Jedenfalls sind die Kurzarbeiter und ihre Familien, auch wenn sie ihren Arbeitsplatz (noch) nicht verloren haben, die ersten Opfer der Krise, denn wie das statistische Amt schätzt, betrug die Lohnsumme, die den Schaffenden nicht ausbezahlt wurde, allein zwischen dem 16. März und dem 25. Mai dieses Jahres insgesamt 250 Millionen Euro.

Opfer der Wirtschafts- und der Gesundheitskrise wurden aber auch viele Kleinunternehmer und Kaufleute, nicht nur, aber auch im Bereich der Restaurant- und Hotelbranche, und es ist davon auszugehen, dass es innerhalb des nächsten Halbjahres eine Konkurswelle geben wird und viele Arbeitsplätze verschwinden werden, da die direkten Hilfen, welche die Regierung für Kleinbetriebe beschloss, erstens nicht alle erreichten und zweitens für viele nicht genügen werden, um zu überleben, um so mehr die wirtschaftlichen Aktivitäten in einer Reihe von Bereichen gegenwärtig nicht auf Hochtouren laufen, und viele Betriebe sich keine zusätzliche Verschuldung leisten können.

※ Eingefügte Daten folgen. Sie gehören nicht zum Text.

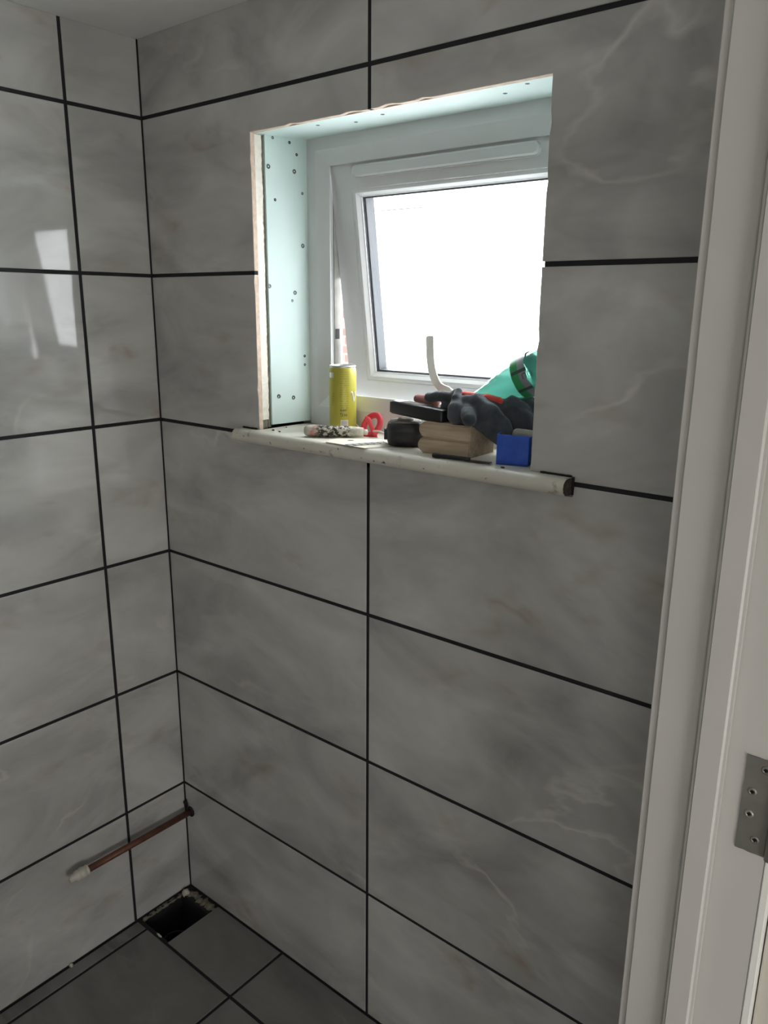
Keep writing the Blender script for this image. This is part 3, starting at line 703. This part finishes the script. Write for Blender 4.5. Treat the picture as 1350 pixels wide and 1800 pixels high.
bm = nb(); rounded_case(bm, 0.029, [(0.80, 0.0), (0.93, 0.002), (1.0, 0.008), (1.0, 0.0185), (0.985, 0.019), (0.985, 0.0205), (1.0, 0.021), (1.0, 0.028), (0.95, 0.034), (0.86, 0.0365)]); o = build('case', bm, M_rub, tm, True); o.matrix_local = rot
bm = nb(); rounded_case(bm, 0.029, [(0.86, 0.0362), (0.84, 0.0378), (0.72, 0.0388)]); o = build('face_plate', bm, M_dust, tm, True); o.matrix_local = rot
bm = nb(); lathe(bm, [(0.0, 0.038), (0.0125, 0.038), (0.0125, 0.0405), (0.0115, 0.0415), (0.008, 0.0415), (0.0075, 0.0408), (0.0, 0.0408)], None, 28, False); build('hub_cap', bm, M_dust, tm, True)
bbox('tape_lip', -0.0335, -0.0275, -0.008, 0.008, 0.008, 0.025, M_rub, tm, 0.001, 1, Matrix.Rotation(0.68, 4, 'Z'))

# --- two wooden blocks
def wood_mat():
    m = NT('pale_softwood'); o = m.obj(); mp = m.n('ShaderNodeMapping'); mp.inputs['Scale'].default_value = (6, 60, 60); m.l(o, mp.inputs[0])
    a = m.ramp(m.noise(mp.outputs[0], 1.6, 5, 0.6, 0.6), [(0.3, lin(162, 140, 116)), (0.55, lin(188, 170, 146)), (0.75, lin(204, 190, 166))])
    m.l(a, m.b.inputs['Base Color']); m.b.inputs['Roughness'].default_value = 0.75; m.bump(m.noise(mp.outputs[0], 4, 3), 0.15)
    return m.m
M_wood = wood_mat()
def block(z, dx, rz, label):
    o = empty('wooden_block', (0.745+dx, 0.056, z)); o.rotation_euler[2] = rz; tag(o, label, 'wood', 'offcut blocks on the sill')
    bm = nb(); hw, hl, h = 0.041, 0.050, 0.0258
    pf = []       # plan outline with rounded-over left end in section
    sec = [(-hl+0.014-0.014*math.sin(a), h/2-h/2*math.cos(a)) for a in [math.pi*i/10 for i in range(11)]]
    sec = sec+[(hl, h), (hl, 0.0)]
    a = [bm.verts.new((x, -hw, zz)) for x, zz in sec]; b = [bm.verts.new((x, hw, zz)) for x, zz in sec]; n = len(sec)
    bm.faces.new(a); bm.faces.new(b[::-1])
    for i in range(n): bm.faces.new((a[i], b[i], b[(i+1) % n], a[(i+1) % n]))
    bmesh.ops.recalc_face_normals(bm, faces=bm.faces)
    bmesh.ops.bevel(bm, geom=[e for e in bm.edges if abs(e.verts[0].co.y-e.verts[1].co.y) < 1e-6], offset=0.0022, segments=2, affect='EDGES')
    build('timber', bm, M_wood, o)
    return o
block(T+0.0002, 0.0, 0.05, 'lower of two stacked pale wooden blocks on the sill')
block(T+0.0262, 0.002, 0.02, 'upper of two stacked pale wooden blocks under the gloves')

# --- black tool with ribbed handle on the blocks
th_ = empty('black_handled_tool', (0.66, 0.045, T+0.0525)); tag(th_, 'black plastic ribbed handle sticking out from under the gloves', 'tool')
hd = Vector((0.110, -0.020, -0.004)).normalized()
Mh = frame_at((-0.045, 0.012, 0.0128), hd)
M_blk = plain('black_plastic', lin(24, 25, 29), 0.4, var=0.2, bump=0.1)
bm = nb(); box(bm, -0.014, 0.014, -0.0115, 0.0115, 0.0, 0.128, Mh); bmesh.ops.recalc_face_normals(bm, faces=bm.faces); bev(bm, 0.0045, 3); build('handle', bm, M_blk, th_, True)
bm = nb()
for i in range(13): box(bm, -0.010, 0.010, 0.0105, 0.0123, 0.024+i*0.0045, 0.0262+i*0.0045, Mh)
build('grip_ribs', bm, M_dust, th_)
bm = nb(); box(bm, -0.012, 0.012, -0.0095, 0.0095, -0.0025, 0.001, Mh); bmesh.ops.recalc_face_normals(bm, faces=bm.faces); bev(bm, 0.001, 1); build('end_plug', bm, M_rub, th_)

# --- work gloves: soft folded fabric
def capsule(bm, chain, n=14):
    P = [Vector(c[:3]) for c in chain]; R = [c[3] for c in chain]
    for (p, r), (q, s) in zip(zip(P, R), zip(P[1:], R[1:])):
        d = q-p; Lg = d.length; prof = []
        for i in range(7): a = math.pi/2*i/6; prof.append((max(1e-5, r*math.sin(a)), -r*math.cos(a)))
        for i in range(1, 7): a = math.pi/2*i/6; prof.append((max(1e-5, s*math.cos(a)), Lg+s*math.sin(a)))
        lathe(bm, prof, frame_at(p, d), n, True)
def fabric_mat(name, c1, c2):
    m = NT(name); o = m.obj()
    a = m.ramp(m.noise(o, 38, 4), [(0.3, c1), (0.7, c2)])
    m.l(a, m.b.inputs['Base Color']); m.b.inputs['Roughness'].default_value = 0.95; m.b.inputs['Specular IOR Level'].default_value = 0.15
    m.b.inputs['Sheen Weight'].default_value = 0.25; m.bump(m.noise(o, 700, 2), 0.5, 0.0006)
    return m.m
M_fab = fabric_mat('charcoal_fabric', lin(56, 60, 66), lin(78, 82, 88)); M_fabr = fabric_mat('red_fabric', lin(196, 66, 58), lin(216, 88, 78)); M_cuff = fabric_mat('grey_knit_cuff', lin(150, 148, 138), lin(176, 172, 160))
tex = bpy.data.textures.new('folds', 'CLOUDS'); tex.noise_scale = 0.030; tex.noise_depth = 2
def pleats(bm, folds, off, x0, x1, y0, y1, nx=64, ny=46):
    """closed volume under a pleated cloth; each fold is (y, skew, [(x, crest z), ...])"""
    def crest(k, x):
        if x <= k[0][0]: return k[0][1]-(k[0][0]-x)*1.6
        for (a, p), (b, q) in zip(k, k[1:]):
            if x <= b: t = (x-a)/(b-a); return p+(q-p)*t
        return k[-1][1]-(x-k[-1][0])*3.0
    top = []; bot = []
    for i in range(nx+1):
        tr_ = []; br_ = []
        for j in range(ny+1):
            x = x0+(x1-x0)*i/nx; y = y0+(y1-y0)*j/ny; z = -1
            for yc, sk, k in folds:
                d = y-yc-sk*(x-0.83); w = 0.0135 if d > 0 else 0.0115
                z = max(z, crest(k, x)-0.0085*(abs(d)/w)**2.4)
            z += 0.0016*math.sin(x*210+y*95)+0.0012*math.sin(x*90-y*260)
            b = (Zb+0.0005 if x < 0.800 else max(T+0.002, Zb+0.0005-(x-0.800)*0.55) if y < 0.085 else T+0.002); z = max(z, b+0.0008)
            tr_.append(bm.verts.new((x-off[0], y-off[1], z-off[2]))); br_.append(bm.verts.new((x-off[0], y-off[1], b-off[2])))
        top.append(tr_); bot.append(br_)
    for i in range(nx):
        for j in range(ny):
            bm.faces.new((top[i][j], top[i+1][j], top[i+1][j+1], top[i][j+1])); bm.faces.new((bot[i][j], bot[i][j+1], bot[i+1][j+1], bot[i+1][j]))
    for i in range(nx):
        bm.faces.new((top[i][0], bot[i][0], bot[i+1][0], top[i+1][0])); bm.faces.new((top[i][ny], top[i+1][ny], bot[i+1][ny], bot[i][ny]))
    for j in range(ny):
        bm.faces.new((top[0][j], top[0][j+1], bot[0][j+1], bot[0][j])); bm.faces.new((top[nx][j], bot[nx][j], bot[nx][j+1], top[nx][j+1]))
def soft(name, chains, mat, parent, off, vox=0.0024, disp=0.005, it=6, sheet=None):
    bm = nb()
    if sheet: pleats(bm, sheet[0], off, *sheet[1:])
    for c in chains: capsule(bm, [(x-off[0], y-off[1], z-off[2], r) for x, y, z, r in c])
    o = build(name, bm, mat, parent, True)
    r = o.modifiers.new('fuse', 'REMESH'); r.mode = 'VOXEL'; r.voxel_size = vox; r.adaptivity = 0.0; r.use_smooth_shade = True
    s = o.modifiers.new('soften', 'SMOOTH'); s.iterations = it; s.factor = 0.5
    if disp:
        d = o.modifiers.new('folds', 'DISPLACE'); d.texture = tex; d.strength = disp; d.mid_level = 0.5; d.texture_coords = 'LOCAL'
    return o
Zb = T+0.052
go = (0.80, 0.055, T)
gl = empty('work_glove', go); tag(gl, 'charcoal fabric work glove with red lining crumpled over the wooden blocks', 'glove', 'work gloves on the sill')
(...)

Unabhängig davon, dass es insbesondere unter größeren Unternehmen auch Krisengewinner gibt – zum Beispiel im Lebensmittelgeschäft und im Finanzbereich – und dass es auch solche gibt, die Corona als Vorwand nehmen, um seit langem geplante Restrukturierungen auf Kosten der Beschäftigten vorzunehmen, müssen manche Betriebe und einzelne Wirtschaftszweige, zum Beispiel der Flugbereich, selbst dann mit einer längeren Durststrecke rechnen, wenn der Staat ihnen finanziell kräftig unter die Armee greifen sollte.

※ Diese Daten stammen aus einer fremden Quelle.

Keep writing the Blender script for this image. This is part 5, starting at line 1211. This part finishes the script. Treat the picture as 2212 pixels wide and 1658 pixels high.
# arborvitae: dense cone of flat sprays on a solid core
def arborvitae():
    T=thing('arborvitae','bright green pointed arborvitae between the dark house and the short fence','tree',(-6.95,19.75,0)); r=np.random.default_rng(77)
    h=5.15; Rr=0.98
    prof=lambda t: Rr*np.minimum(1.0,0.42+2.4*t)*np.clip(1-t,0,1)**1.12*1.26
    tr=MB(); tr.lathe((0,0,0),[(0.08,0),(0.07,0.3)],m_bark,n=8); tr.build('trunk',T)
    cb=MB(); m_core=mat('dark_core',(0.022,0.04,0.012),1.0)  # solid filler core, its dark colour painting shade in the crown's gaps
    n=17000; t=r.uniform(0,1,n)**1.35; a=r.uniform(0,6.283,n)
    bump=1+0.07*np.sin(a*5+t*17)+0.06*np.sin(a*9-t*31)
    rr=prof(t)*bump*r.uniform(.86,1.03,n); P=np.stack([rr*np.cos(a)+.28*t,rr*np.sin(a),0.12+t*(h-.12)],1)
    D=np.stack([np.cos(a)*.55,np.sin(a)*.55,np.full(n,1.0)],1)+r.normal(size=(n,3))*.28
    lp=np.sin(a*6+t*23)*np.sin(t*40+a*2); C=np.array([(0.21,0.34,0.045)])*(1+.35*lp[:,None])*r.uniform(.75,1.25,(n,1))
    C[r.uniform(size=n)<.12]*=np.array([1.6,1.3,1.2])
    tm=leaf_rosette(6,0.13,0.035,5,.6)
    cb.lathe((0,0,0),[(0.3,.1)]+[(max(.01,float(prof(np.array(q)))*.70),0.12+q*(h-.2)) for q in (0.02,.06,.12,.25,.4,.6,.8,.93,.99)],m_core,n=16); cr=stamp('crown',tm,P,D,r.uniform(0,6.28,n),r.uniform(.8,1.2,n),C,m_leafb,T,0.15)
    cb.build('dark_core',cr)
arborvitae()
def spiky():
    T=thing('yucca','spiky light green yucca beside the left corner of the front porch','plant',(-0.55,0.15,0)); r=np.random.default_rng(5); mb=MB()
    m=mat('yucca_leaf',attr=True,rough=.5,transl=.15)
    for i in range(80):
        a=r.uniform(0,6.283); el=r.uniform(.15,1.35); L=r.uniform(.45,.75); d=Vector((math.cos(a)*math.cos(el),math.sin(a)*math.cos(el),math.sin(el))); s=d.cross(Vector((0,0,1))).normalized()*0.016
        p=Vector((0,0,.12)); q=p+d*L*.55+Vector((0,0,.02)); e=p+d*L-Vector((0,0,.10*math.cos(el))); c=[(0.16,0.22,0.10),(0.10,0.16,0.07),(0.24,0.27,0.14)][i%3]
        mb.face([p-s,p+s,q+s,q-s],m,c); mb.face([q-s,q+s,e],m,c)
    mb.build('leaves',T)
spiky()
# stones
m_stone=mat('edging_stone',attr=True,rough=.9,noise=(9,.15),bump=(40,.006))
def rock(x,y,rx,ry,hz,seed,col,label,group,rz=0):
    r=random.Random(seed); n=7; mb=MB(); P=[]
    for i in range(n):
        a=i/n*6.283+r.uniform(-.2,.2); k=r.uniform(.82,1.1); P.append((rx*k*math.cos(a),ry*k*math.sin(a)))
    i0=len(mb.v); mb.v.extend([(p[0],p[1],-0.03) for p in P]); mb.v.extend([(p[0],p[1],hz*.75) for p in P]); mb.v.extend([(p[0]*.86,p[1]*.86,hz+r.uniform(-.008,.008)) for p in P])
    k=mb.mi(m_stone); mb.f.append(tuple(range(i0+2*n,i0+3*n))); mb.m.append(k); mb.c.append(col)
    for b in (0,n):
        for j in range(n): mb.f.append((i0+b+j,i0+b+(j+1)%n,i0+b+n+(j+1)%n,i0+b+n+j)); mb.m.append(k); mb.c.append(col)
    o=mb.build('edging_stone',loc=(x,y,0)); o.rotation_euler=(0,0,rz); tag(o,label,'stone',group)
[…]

Auch dann besteht natürlich immer die Gefahr, dass die schwierige wirtschaftliche und finanzielle Lage einerseits von den Betrieben als Vorwand genutzt wird, um soziale Errungenschaften einzuschränken beziehungsweise abzubauen, und andererseits die Regierung, um die Umverteilung zugunsten der Wirtschaft auszugleichen, auf Kosten der Lohnabhängigen Sparmaßnahmen vornehmen oder neue Belastungen beschließen wird. Zum Beispiel im Steuerbereich über die Einführung einer sogenannten CO2-Steuer, so dass Benzin und Diesel um mehr als
5 Prozent und Gas und Heizöl um 10 Prozent teurer würden.

Corona- und Wirtschaftskrise werden den Umverteilungskampf in nächster Zeit verschärfen, und die Lohnabhängigen und ihre Organisationen werden alles daran setzen müssen, um zu verhindern, dass sie die Verlierer der Krise sein werden.